Scuplture in Hand-carved Paper
BY Beverly Sanders

Beauty Within, 2007

For her latest work, carved sculptural vessels that explore patterns in nature and the beauty of line, the Colorado artist Jennifer Falck Linssen has drawn on the venerable Japanese craft of katagami. These are the hand-carved paper stencils used in the printing and dyeing process called katazome, in which handmade mulberry paper is carved and printed through with rice paste resist on lengths of kimono fabric. Linssen, who has a degree in textile design from the University of Wisconsin and worked for several years as a designer of jacquard textiles, studied stencil carving with a master dyer and found herself drawn to this delicately wrought tool. “During the time I was practicing traditional katazome and katagami carving,” she says, “I began to feel the need to show and express the individuality and identity of the paper carving itself.” In the works for this show, Linssen has “recontextualized” the katagami stencil by playing out its sculptural, often basketlike, possibilities, combining the tracery of the carved paper with metal and natural woven elements, as seen in Beauty Within, 2007.

Linssen develops each piece through a series of sketches in which she refines its form and pattern. The final work is “engineered” out of flat paper—both handmade and found archival examples. She mocks up multiple pattern pieces to determine the shape of the sculpture, hand-carves the pattern pieces, which are then stitched and woven with metal and waxed linen. Her final steps are to dye, paint, patinate and varnish the piece.

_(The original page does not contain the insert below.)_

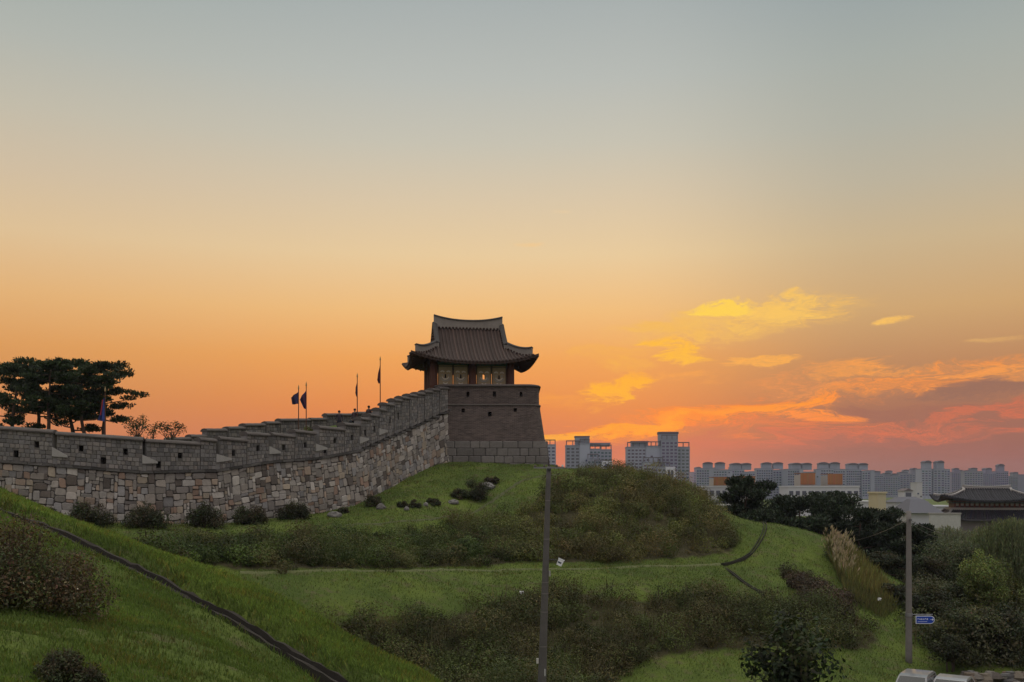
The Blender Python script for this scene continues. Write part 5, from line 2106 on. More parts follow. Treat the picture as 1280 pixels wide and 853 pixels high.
# ------------------------------------------------------------------ flags
def flag(px, d, top, bot, cloth, label, cols, tip=True):
    """cloth: outline in photo pixels, starting on the pole; hangs in soft folds"""
    x = PX(px, d)
    z0 = PZ(bot, d)
    root = tag(empty('flag', (x, d, z0)), label, 'flag', 'flags flying over the fortress wall')
    H = PZ(top, d) - z0
    mb = MB()
    mb.tube([(0, 0, -1.2), (0, 0, H)], [0.045, 0.03], 8, (0.09, 0.045, 0.028))
    mb.build('pole', M_WOOD, root)
    mb = MB()
    mb.tube([(0, 0, H), (0, 0, H + 0.06), (0, 0, H + 0.18), (0, 0, H + 0.36)], [0.035, 0.06, 0.045, 0.004], 8, (0.30, 0.22, 0.10))
    mb.build('finial', M_METAL, root)
    mb = MB()
    # cloth between its pole edge (a->b) and its fly edge (c->d)
    a, b, c, e = [Vector(((q[0] - px) / F * d, 0, PZ(q[1], d) - z0)) for q in cloth]
    nu, nv = 13, 11
    front = []
    for j in range(nv):
        v = j / (nv - 1)
        for i in range(nu):
            u = i / (nu - 1)
            p = a.lerp(b, v).lerp(c.lerp(e, v), u)
            w = 0.16 * u ** 0.7 * math.sin(u * 8.5 + v * 2.2)
            front.append(p + Vector((0, w - 0.02, 0)))
    for j in range(nv - 1):
        for i in range(nu - 1):
            q = [front[j * nu + i], front[j * nu + i + 1], front[(j + 1) * nu + i + 1], front[(j + 1) * nu + i]]
            border = i >= nu - 4 or j < 1 or j >= nv - 2
            mb.poly(q, cols[1] if border else cols[0])
    mb.build('banner', M_CLOTH, root)
    return root


NAVY, PURP, MAR = (0.035, 0.03, 0.085), (0.07, 0.03, 0.06), (0.10, 0.02, 0.03)
flag(131.5, 64, 490, 541, [(131, 497), (131, 527), (130, 500), (123.5, 526)], 'blue banner with a red stripe hanging limp in front of the pine grove', ((0.06, 0.09, 0.30), (0.05, 0.07, 0.22)))
flag(373.2, 74, 487, 548, [(373, 490), (373, 505), (363.5, 497), (366, 506)], 'small navy flag blowing left, left one of the crossed pair of flags', (NAVY, (0.03, 0.025, 0.06)))
flag(382.8, 74.6, 483, 548, [(382.8, 488), (382.8, 512), (374.2, 499.5), (380.5, 511)], 'dark purple flag blowing left, right one of the crossed pair of flags', (PURP, NAVY))
flag(446.6, 77, 472, 522, [(446.4, 476), (446.6, 496), (443.8, 491), (446, 496.5)], 'narrow dark flag furled on its pole beside the watching people', (PURP, (0.04, 0.02, 0.04)))
flag(475.3, 79, 451, 510, [(475, 456), (475.6, 478), (471.2, 475), (473.5, 480)], 'maroon flag hanging on the tallest pole near the bastion', (MAR, (0.05, 0.015, 0.03)))
# red stripe of the blue banner
for o in [q for q in bpy.data.objects if q.name == 'flag']:
    mb = MB()
    ban = [c_ for c_ in o.children if c_.name.startswith('banner')][0]
    pts = []
    for k in range(6):
        z = PZ(500, 64) - o.location.z - k * 0.2
        xx = -0.10 - 0.03 * k
        pts += [Vector((xx - 0.035, -0.13, z)), Vector((xx + 0.035, -0.13, z))]
    mb.grid(pts, 2, 6, (0.28, 0.03, 0.05))
    mb.build('stripe', M_CLOTH, ban)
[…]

What one notices most in these works is the artist’s preoccupation with patterns, especially those derived from nature. “I am particularly interested in how pattern lends overall strength to an object,” she says, “such as the veining in plant leaves, the structure of a moth’s wing, or the crystal formation of snowflakes.” Also integral to these pieces are the interaction of light, shifting shadows and the movement of the viewer, all of which keep Linssen “fascinated and motivated in my observation of the world around us.”